_Problem details_: Print exactly the part opening with the line containing "Write the bpy" and closing with the line containing "from mathutils import Vector", with both of those lines included.

_Stored data_:
# # # # #
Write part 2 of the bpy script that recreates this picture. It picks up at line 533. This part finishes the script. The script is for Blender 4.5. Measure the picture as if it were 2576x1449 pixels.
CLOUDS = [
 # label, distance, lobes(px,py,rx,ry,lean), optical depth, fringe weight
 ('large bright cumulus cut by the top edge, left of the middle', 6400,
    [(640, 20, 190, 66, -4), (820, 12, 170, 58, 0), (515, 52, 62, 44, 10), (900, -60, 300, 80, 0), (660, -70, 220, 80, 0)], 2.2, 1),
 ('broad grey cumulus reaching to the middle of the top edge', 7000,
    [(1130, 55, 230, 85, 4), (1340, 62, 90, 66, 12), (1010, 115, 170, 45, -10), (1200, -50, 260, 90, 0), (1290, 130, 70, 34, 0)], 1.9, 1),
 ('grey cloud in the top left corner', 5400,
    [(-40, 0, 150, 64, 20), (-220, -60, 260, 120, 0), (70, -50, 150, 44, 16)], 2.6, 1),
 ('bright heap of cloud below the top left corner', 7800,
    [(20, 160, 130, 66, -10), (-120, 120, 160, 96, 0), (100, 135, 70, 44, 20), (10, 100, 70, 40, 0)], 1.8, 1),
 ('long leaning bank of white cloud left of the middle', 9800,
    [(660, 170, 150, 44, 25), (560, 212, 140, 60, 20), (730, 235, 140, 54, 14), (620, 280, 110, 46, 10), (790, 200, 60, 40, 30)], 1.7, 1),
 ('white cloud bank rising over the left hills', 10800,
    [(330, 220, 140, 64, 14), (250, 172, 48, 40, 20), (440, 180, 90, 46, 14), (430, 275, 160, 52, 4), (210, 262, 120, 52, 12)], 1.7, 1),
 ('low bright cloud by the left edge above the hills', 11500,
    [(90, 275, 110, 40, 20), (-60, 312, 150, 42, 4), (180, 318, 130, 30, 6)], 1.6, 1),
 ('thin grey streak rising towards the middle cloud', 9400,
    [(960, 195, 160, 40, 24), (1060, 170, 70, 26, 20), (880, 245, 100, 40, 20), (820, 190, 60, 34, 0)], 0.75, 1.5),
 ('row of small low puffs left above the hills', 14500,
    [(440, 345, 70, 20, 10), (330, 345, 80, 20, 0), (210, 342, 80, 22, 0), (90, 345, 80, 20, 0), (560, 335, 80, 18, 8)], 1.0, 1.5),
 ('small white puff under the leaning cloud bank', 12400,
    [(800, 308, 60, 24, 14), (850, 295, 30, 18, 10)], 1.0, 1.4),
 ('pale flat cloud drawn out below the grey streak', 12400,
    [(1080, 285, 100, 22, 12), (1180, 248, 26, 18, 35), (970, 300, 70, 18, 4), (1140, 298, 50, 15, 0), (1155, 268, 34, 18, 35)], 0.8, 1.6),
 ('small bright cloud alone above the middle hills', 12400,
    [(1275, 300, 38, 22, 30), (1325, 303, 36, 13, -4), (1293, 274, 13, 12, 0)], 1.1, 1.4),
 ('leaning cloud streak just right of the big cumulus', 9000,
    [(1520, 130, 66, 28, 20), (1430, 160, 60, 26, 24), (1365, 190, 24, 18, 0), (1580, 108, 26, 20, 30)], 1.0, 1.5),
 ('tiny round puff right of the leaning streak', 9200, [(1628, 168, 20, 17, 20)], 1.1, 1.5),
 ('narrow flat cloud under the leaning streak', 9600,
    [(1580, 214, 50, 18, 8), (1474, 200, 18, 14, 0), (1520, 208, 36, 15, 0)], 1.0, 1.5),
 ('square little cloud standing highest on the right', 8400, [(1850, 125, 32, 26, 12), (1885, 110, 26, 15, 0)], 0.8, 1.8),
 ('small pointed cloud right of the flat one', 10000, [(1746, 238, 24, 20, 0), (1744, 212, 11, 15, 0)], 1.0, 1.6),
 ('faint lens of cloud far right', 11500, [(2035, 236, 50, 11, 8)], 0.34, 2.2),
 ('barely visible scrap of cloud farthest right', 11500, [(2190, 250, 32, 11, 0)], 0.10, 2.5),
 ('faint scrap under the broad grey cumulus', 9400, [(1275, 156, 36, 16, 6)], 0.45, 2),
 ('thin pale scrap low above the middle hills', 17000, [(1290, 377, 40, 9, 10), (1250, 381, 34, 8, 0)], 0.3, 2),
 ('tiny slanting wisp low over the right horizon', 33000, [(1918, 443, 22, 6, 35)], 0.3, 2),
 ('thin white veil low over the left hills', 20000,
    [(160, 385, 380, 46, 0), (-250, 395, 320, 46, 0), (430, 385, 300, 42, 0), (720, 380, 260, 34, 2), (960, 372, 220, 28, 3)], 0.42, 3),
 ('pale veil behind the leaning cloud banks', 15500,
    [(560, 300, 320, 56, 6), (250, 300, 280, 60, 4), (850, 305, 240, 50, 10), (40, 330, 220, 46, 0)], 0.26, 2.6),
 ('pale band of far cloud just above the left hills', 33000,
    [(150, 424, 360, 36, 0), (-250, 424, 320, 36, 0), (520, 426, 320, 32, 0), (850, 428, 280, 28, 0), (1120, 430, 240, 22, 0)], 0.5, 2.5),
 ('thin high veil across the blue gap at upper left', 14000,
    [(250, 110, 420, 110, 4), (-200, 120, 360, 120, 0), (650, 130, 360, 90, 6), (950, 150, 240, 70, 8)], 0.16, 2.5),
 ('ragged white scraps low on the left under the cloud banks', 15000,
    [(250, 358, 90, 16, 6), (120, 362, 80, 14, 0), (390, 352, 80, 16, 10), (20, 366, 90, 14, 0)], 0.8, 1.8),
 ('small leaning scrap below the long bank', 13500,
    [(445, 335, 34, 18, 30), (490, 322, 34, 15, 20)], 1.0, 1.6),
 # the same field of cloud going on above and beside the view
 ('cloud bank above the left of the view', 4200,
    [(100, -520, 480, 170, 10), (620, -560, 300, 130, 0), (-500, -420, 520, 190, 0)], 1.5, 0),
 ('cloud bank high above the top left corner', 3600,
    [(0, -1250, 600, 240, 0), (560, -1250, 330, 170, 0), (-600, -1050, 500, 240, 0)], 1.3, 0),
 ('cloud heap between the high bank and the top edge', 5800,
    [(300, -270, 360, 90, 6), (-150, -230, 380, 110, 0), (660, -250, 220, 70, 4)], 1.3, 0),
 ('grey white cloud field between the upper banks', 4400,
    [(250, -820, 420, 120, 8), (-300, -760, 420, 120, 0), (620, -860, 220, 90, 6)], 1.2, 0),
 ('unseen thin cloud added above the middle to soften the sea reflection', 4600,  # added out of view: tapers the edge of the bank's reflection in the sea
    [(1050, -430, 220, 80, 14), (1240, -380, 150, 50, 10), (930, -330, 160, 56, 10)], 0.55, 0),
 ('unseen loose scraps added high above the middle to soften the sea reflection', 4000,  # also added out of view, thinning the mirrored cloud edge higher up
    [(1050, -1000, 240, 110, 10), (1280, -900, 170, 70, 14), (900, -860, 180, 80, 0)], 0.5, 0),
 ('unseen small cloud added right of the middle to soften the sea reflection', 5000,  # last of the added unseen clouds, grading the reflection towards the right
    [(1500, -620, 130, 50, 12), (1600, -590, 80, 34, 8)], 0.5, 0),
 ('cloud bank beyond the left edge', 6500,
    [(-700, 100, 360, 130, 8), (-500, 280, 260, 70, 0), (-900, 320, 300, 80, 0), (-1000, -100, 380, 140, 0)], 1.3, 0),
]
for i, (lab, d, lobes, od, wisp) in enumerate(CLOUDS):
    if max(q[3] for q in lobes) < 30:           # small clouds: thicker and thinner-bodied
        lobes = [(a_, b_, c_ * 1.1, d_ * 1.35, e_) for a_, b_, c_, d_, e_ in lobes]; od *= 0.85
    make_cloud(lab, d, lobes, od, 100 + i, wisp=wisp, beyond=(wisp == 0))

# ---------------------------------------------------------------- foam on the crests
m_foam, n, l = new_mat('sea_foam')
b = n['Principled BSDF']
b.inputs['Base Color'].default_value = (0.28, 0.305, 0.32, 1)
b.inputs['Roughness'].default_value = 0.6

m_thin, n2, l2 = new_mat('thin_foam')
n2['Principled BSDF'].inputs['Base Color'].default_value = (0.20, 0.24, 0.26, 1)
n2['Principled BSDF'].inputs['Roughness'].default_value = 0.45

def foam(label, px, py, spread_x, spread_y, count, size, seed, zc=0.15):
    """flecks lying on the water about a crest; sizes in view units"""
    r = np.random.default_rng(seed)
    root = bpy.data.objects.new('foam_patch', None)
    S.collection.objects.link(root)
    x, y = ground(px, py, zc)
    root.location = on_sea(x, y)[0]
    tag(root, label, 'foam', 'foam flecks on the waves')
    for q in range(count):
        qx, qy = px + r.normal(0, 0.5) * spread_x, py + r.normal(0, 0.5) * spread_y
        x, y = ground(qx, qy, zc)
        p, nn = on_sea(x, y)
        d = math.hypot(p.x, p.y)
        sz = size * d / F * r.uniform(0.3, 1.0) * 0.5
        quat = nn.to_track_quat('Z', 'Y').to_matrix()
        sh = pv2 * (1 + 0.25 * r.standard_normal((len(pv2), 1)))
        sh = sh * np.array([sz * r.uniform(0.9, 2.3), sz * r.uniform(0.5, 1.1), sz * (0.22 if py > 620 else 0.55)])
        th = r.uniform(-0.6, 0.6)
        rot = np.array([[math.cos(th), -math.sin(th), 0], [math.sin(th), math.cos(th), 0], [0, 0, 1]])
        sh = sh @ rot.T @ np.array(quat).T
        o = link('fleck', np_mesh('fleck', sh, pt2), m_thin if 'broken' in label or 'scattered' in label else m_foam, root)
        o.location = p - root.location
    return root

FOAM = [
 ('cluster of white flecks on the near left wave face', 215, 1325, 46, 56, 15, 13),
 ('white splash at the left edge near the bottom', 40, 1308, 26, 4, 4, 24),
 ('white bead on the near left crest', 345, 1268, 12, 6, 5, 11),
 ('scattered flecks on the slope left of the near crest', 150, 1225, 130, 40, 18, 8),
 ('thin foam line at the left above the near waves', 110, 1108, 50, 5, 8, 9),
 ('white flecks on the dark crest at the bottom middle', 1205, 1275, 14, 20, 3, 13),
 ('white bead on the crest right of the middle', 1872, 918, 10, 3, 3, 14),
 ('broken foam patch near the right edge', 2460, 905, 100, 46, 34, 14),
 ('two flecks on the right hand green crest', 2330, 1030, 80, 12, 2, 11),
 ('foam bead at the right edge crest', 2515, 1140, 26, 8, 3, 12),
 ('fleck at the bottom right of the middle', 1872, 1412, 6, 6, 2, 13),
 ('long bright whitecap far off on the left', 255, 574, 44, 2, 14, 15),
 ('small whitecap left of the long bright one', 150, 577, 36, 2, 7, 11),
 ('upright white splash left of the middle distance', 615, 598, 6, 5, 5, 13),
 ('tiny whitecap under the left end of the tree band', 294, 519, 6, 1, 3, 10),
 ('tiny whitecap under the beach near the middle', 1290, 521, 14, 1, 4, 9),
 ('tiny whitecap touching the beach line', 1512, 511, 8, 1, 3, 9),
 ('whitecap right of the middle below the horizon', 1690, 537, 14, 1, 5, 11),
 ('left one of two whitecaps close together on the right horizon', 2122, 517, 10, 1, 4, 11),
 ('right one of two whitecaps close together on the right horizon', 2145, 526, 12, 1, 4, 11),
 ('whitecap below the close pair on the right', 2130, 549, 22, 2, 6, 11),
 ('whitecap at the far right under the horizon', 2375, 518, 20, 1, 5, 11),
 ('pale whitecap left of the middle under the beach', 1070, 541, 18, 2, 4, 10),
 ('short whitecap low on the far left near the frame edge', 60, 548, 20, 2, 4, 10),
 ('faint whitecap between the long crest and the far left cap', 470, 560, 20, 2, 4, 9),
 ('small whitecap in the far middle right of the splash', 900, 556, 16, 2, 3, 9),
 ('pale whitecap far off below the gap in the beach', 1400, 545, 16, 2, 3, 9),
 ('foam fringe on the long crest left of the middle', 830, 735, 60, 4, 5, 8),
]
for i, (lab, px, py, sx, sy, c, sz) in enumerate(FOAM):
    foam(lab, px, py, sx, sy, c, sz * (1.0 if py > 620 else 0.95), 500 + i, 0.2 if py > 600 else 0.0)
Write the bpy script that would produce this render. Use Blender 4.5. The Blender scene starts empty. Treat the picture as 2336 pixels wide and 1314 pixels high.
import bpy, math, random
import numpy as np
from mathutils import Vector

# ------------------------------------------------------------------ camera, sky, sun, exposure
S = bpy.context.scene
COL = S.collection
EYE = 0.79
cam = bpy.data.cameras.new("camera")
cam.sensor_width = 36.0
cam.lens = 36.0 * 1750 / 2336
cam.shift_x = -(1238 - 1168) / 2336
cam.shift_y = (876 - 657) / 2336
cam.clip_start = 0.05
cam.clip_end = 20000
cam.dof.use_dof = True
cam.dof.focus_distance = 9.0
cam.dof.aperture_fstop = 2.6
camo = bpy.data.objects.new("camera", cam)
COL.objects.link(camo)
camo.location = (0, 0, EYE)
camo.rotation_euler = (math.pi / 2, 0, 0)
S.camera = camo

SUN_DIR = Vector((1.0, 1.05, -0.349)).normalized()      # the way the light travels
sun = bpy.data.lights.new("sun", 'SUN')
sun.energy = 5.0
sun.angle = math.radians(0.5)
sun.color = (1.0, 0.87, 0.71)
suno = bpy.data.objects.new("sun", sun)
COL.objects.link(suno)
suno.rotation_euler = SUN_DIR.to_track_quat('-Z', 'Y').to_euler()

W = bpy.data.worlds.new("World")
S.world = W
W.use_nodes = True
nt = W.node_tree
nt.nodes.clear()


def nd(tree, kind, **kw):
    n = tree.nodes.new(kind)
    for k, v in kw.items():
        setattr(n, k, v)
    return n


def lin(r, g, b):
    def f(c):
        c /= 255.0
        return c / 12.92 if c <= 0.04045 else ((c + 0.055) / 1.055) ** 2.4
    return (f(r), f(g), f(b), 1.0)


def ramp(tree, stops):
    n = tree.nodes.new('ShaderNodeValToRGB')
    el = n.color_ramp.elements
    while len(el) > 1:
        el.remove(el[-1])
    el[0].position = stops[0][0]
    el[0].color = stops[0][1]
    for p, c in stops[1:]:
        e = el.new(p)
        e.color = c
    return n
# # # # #
_Output of the task_:
Write the bpy script that would produce this render. Use Blender 4.5. The Blender scene starts empty. Treat the picture as 2336 pixels wide and 1314 pixels high.
import bpy, math, random
import numpy as np
from mathutils import Vector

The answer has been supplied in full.